Other considerations

For future works, two points should be considered. The first point is related to a possible error related to the pressure drop in the surface system (from the mud pumps through connection lines to the standpipe and swivel). Estimation of surface pressure drop using graphs given by Gabolde and Nguyen (2006) causes some error. Therefore, it is proposed that a pressure sensor is installed so that this pressure drop is measured rather than estimated. The second point is related to calibration of the hydraulic pressure drop estimations in the drill string. Therefore, it is proposed to use downhole pressure measurements in the measurement while drilling (MWD) system, which is a practice particularly in offshore operations. Using such a sensor, by changing the circulation flow rates, the effect on the drill string pressure drop measurements is found and compared with calculations.

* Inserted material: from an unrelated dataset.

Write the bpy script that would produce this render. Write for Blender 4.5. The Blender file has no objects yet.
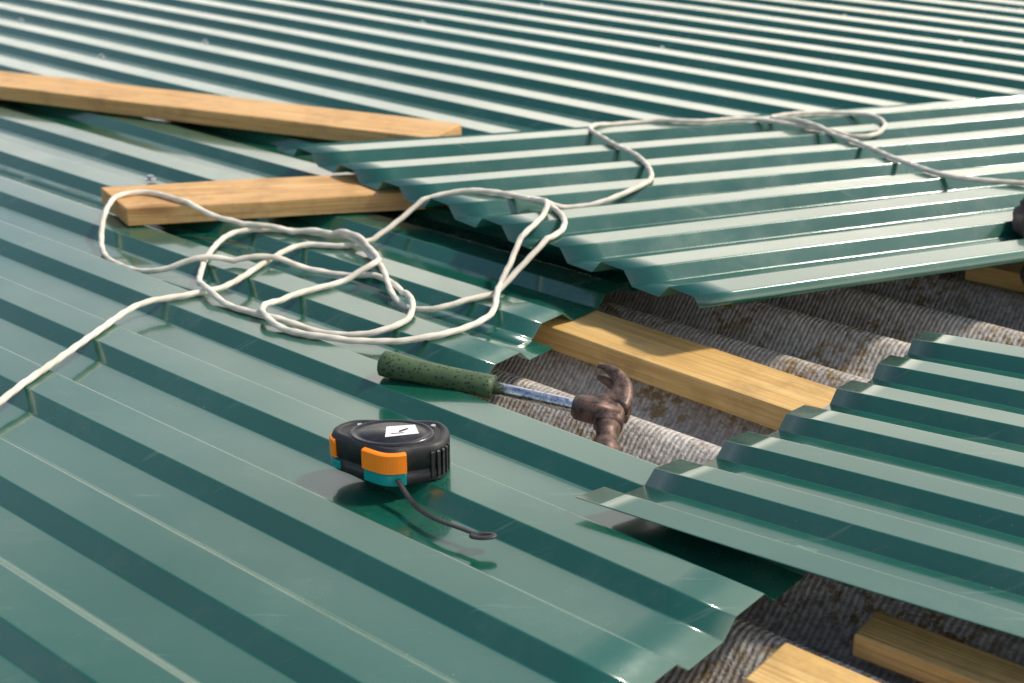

Conclusions and future work

The followings are summary of the conclusions drawn from this study:

  1. 1.

    The proposed method in this work (called the Corrected Bingham Plastic model) applies a correction coefficient to turbulent flow pressure drops with the aim of covering all sources of errors and eliminating or reducing the discrepancy between pressures estimated by the Bingham Plastic model and actual standpipe pressures.

  2. 2.

    Using field measurements, optimized values of the correction coefficient (Ct) were found to range from 1.08 to 1.12 in different borehole sizes of one of the fields in Iran. The value of 1.1 was found using the combined data of all borehole sizes. As this value is close to values of each borehole, it indicates that different geometries of borehole sizes do not have a considerable effect on Ct. On average, by adding around 10% of turbulent pressure losses, the errors of the Bingham model are eliminated, and the estimated total system pressures would be almost equal to actual standpipe pressure.

  3. 3.

    Results showed that the Corrected Bingham model showed the greatest accuracy/lowest error of all (average absolute percent error (AAPE) of 4.93% and mean square error (MSE) of 16,179). Results also show that this model’s improvement is independent of the type of mud.

  4. 4.

    Placing the estimated system pressure calculated by the Corrected Bingham model as a display parameter at the rig-site mud logging data can complement measured standpipe pressure to detect and identify pressure-associated borehole problems And for application in managed pressure drilling (MPD). By using new filtered data during drilling, the correction coefficient can be empirically optimized in real time for each region.

  5. 5.

    This work presents a practical yet simple method in improving the accuracy of estimated hydraulics pressure drops. Therefore, accurate hydraulic estimations can contribute to comparison with the standpipe pressure and that can help us to detect hole problems.

  6. 6.

    As a future work, it is recommended that such data be gathered from different regions and similar data analysis be carried out in order to compare, refine, and better validate this model.